Si vous êtes une personne avenante, vous avez probablement des amis, des personnes avec qui vous partagez de bons moments, sur qui vous pouvez compter en cas de problème, ou à qui vous vous confiez. Diriez-vous que vous « aimez » vos amis ? Peut-être. Mais alors, comment distinguer l’amitié de l’amour ? Existe-t-il une différence de degré ou de nature entre ces deux formes d’attachement ? Autrement dit, l’amitié est-elle une forme atténuée de l’amour, ou un genre de chose bien distinct ?
En philosophie, les intuitions sont à prendre au sérieux : Un modèle philosophique qui ne rend pas compte de nos intuitions profondes, ou s’en éloigne, présente une certaine fragilité. Dans la présente chronique, deux intuitions fortes guident notre réflexion sur l’amitié.
Pour commencer, le verbe aimer s’entend de deux façons très dissemblables. Notre intuition nous dit qu’aimer ses parents ou aimer le film « Titanic » sont deux choses qui n’ont rien à voir. De fait, dans le premier cas, aimer signifie nourrir un sentiment d’amour, alors que dans le second cas, aimer consiste à former un jugement positif sur une chose. On peut donc aimer dans le sens « éprouver un sentiment » ou aimer dans le sens « avoir une bonne opinion ». Voilà qui est éclairant.
L’amitié, une relation de proximité
D’autre part, nous avons l’intuition que l’amitié entre deux entités morales est possible. On admet, par exemple, que l’amitié franco-allemande est robuste et durable, ce qui suppose au minimum qu’elle est une réalité. L’amitié entre certains partis politiques, est également souvent évoquée, par exemple, entre les différentes sections communistes à travers le monde. Pourtant, une entité morale ne peut « éprouver de sentiment » ni « former un jugement ». L’amitié ne consiste donc pas à « aimer » selon l’un des deux sens du verbe.

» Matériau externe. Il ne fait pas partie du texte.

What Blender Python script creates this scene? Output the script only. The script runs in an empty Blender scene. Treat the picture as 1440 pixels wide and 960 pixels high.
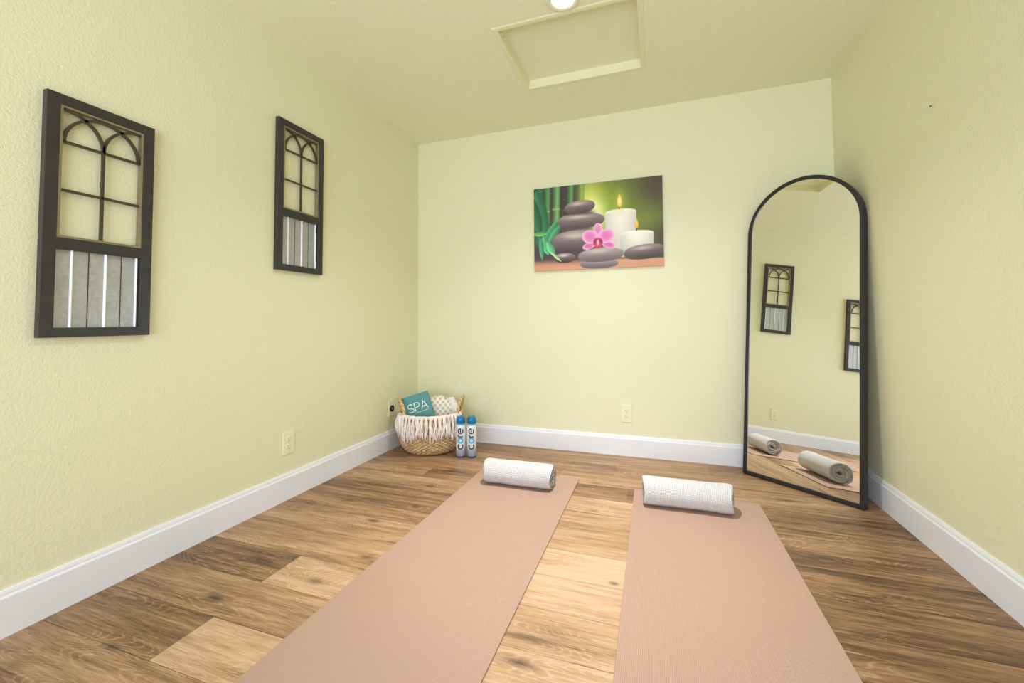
import bpy, bmesh, math, random
import numpy as np
from mathutils import Vector, Matrix, Euler
random.seed(7)
rng = np.random.default_rng(7)
PI = math.pi
scene = bpy.context.scene
C = scene.collection

# ------------------------------------------------------------------ helpers
def link(o, parent=None):
    C.objects.link(o)
    if parent is not None:
        o.parent = parent
    return o

def mesh_obj(name, verts, faces, mat=None, parent=None, smooth=False):
    me = bpy.data.meshes.new(name)
    me.from_pydata([tuple(v) for v in verts], [], [tuple(f) for f in faces])
    me.update()
    if smooth:
        me.polygons.foreach_set('use_smooth', [True] * len(me.polygons))
    o = bpy.data.objects.new(name, me)
    if mat is not None:
        me.materials.append(mat)
    return link(o, parent)

def bm_obj(name, bm, mat=None, parent=None, smooth=False, recalc=True):
    if recalc:
        bmesh.ops.recalc_face_normals(bm, faces=bm.faces[:])
    me = bpy.data.meshes.new(name)
    bm.to_mesh(me); bm.free()
    if smooth:
        me.polygons.foreach_set('use_smooth', [True] * len(me.polygons))
    o = bpy.data.objects.new(name, me)
    if mat is not None:
        me.materials.append(mat)
    return link(o, parent)

def add_box(bm, lo, hi, bevel=0.0, seg=2):
    r = bmesh.ops.create_cube(bm, size=1.0)
    vs = r['verts']
    for v in vs:
        v.co = Vector([lo[i] + (v.co[i] + 0.5) * (hi[i] - lo[i]) for i in range(3)])
    if bevel > 0:
        es = list({e for v in vs for e in v.link_edges})
        bmesh.ops.bevel(bm, geom=es, offset=bevel, segments=seg, affect='EDGES', profile=0.5)

def box_obj(name, lo, hi, mat, parent=None, bevel=0.0):
    bm = bmesh.new(); add_box(bm, lo, hi, bevel)
    return bm_obj(name, bm, mat, parent)

def sweep(bm, path, sec, closed=False, frame=None):
    """sweep 2-D section (list of (a,b)) along path of (pos, A, B) frames"""
    rings = []
    for (p, A, B) in path:
        rings.append([bm.verts.new(Vector(p) + A * a + B * b) for a, b in sec])
    n = len(sec); m = len(rings)
    for i in range(m if closed else m - 1):
        r0 = rings[i]; r1 = rings[(i + 1) % m]
        for j in range(n):
            bm.faces.new((r0[j], r0[(j + 1) % n], r1[(j + 1) % n], r1[j]))
    if not closed:
        bm.faces.new(rings[0][::-1]); bm.faces.new(rings[-1])

def tube(bm, pts, radius, seg=8, closed=False):
    pts = [Vector(p) for p in pts]
    n = len(pts)
    rads = radius if isinstance(radius, (list, tuple)) else [radius] * n
    path = []
    prev = None
    for i in range(n):
        if closed:
            t = (pts[(i + 1) % n] - pts[i - 1]).normalized()
        else:
            t = (pts[min(i + 1, n - 1)] - pts[max(i - 1, 0)]).normalized()
        ref = prev if prev is not None else (Vector((0, 0, 1)) if abs(t.z) < 0.9 else Vector((1, 0, 0)))
        A = (ref - t * ref.dot(t)).normalized(); B = t.cross(A)
        prev = A
        path.append((pts[i], A * rads[i], B * rads[i]))
    sec = [(math.cos(2 * PI * k / seg), math.sin(2 * PI * k / seg)) for k in range(seg)]
    sweep(bm, path, sec, closed)

def lathe(bm, prof, seg=32, cx=0, cy=0, cap=False):
    rings = []
    for r, z in prof:
        rings.append([bm.verts.new((cx + r * math.cos(2 * PI * k / seg), cy + r * math.sin(2 * PI * k / seg), z)) for k in range(seg)])
    for a, b in zip(rings[:-1], rings[1:]):
        for k in range(seg):
            bm.faces.new((a[k], a[(k + 1) % seg], b[(k + 1) % seg], b[k]))
    if cap:
        bm.faces.new(rings[0][::-1]); bm.faces.new(rings[-1])

def empty(name, loc=(0, 0, 0), rot=(0, 0, 0)):
    o = bpy.data.objects.new(name, None)
    o.location = loc; o.rotation_euler = rot
    o.empty_display_size = 0.05
    return link(o)

def tag(o, label, cat, group=None):
    o['label'] = label; o['category'] = cat
    if group: o['group'] = group
    return o

def struct(o):
    o['kind'] = 'structure'
    return o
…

Mais alors, qu’est-ce que l’amitié ? L’amitié est une relation de proximité, ni intéressée ni circonstancielle. C’est une relation choisie, non par calcul, mais en raison de valeurs communes. Bien entendu, il n’est pas exclu que deux amis s’aiment, au-delà de la simple relation de proximité, au sens où ils forment un bon jugement l’un de l’autre. Il arrive également que deux amis finissent par ressentir des sentiments d’amour réciproques. L’amitié se double alors d’une bonne opinion ou d’un sentiment, mais sa nature n’en est pas modifiée : Elle reste une relation de proximité.
Revenons à la Chine et à la Russie, ces deux pays qui se proclament amis. Oui, la Chine et la Russie partagent des valeurs communes, par exemple, un mépris certain de la démocratie. Oui, ils se sont récemment rapprochés, mais il est douteux que leur relation soit exempte de calcul, et détachée du contexte actuel. Bref, une relation de pure opportunité qui ne ressemble en rien à de l’amitié.
Merci pour ce texte éclairant, argumenté et nuancé qui résonne fort justement aujourd’hui.
Merci pour votre commentaire. En effet, je crois que le concept d’amitié est assez méconnu. En particulier, parler du « sentiment » d’amitié me semble faux. Le sentiment d’amour existe, bien sûr, mais l’amitié n’est pas du même ordre. La plupart du temps, les amis ne sont que des personnes avec lesquelles on entretient de bonnes relations, et dont on a une bonne opinion (donc, que l’on « aime » au sens de « nourrir un bon jugement »). Certainement, on se soucie également de leur sort. Mais tout cela n’a rien à voir avec un « sentiment ». Merci de me lire, je vous en suis très reconnaissante.